The anesthetic of our comfort has worn thin, especially for later generations, who have access to far more information than those that came before. It's easier than ever to see how global politics plays a weird lurching game of "profitability Twister", rather than just walking easily down the path of human progress, and all so the rich can be richer - at any cost.


Building blocks


And what paths are open to us now? Are we willing to risk the elevated position we have and ask those questions of "What must I sacrifice" to prevent the exploitation of my brothers and sisters across the world? Fritz Lang's Metropolis tells the story of a prince who worked against his father's empire - to return life and dignity to the enslaved. While a single savior could never truly save us, it gives the inspiration for the journey of solidarity that must take us one day beyond the shadow of the dragon.
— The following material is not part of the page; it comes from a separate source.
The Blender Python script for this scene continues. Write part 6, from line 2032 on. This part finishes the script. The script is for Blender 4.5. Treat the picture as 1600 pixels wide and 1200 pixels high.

It's been said before that "real communism" requires a post-scarcity economy, meaning that once automation provides the necessities of life we can move beyond the need for capitalism and even money. It's hard to imagine how all the details of life could function because of the glasses we're looking through, but I find it easiest to think about how rural communities rely heavily on community (communist!) support for survival, especially before transportation solved the problem of distance. The Puritan ethic insists that work is required to be virtuous - but what then when no work is needed?


We have entered a global community with the increasing speed of transportation, communication, and the rise of automation and the connection of every major population center on the planet. Fostering that community is how we can, one day as a world, shame and reject and resist the rich just as the Plato desired, if they choose to horde their wealth or rest uselessly upon it like in the medieval stories of dragons.


This is why community-building, regardless of specific beliefs, is the most important avenue. It is communities that resist oppression, not laws, even if individual beliefs vary, and will unify against forces seeking to exploit any one of them, like when farmers turn away the sheriff who has come to evict a widow, on behalf of a dragon (bank). This is more fundamental and lasting than trying to change the laws (no matter how necessary) or shame politicians (no matter how deserved), when there remains chunks of the people who have been convinced that you are not their neighbor.


This must, as a necessity, mean more than "being nice to everyone" but rather seeking out those local places where there is suffering and getting involved, those places where healing has started and offering support. And perhaps the most important and most difficult part of all - building beyond our existing knowledge to identify and support the best paths for improvement.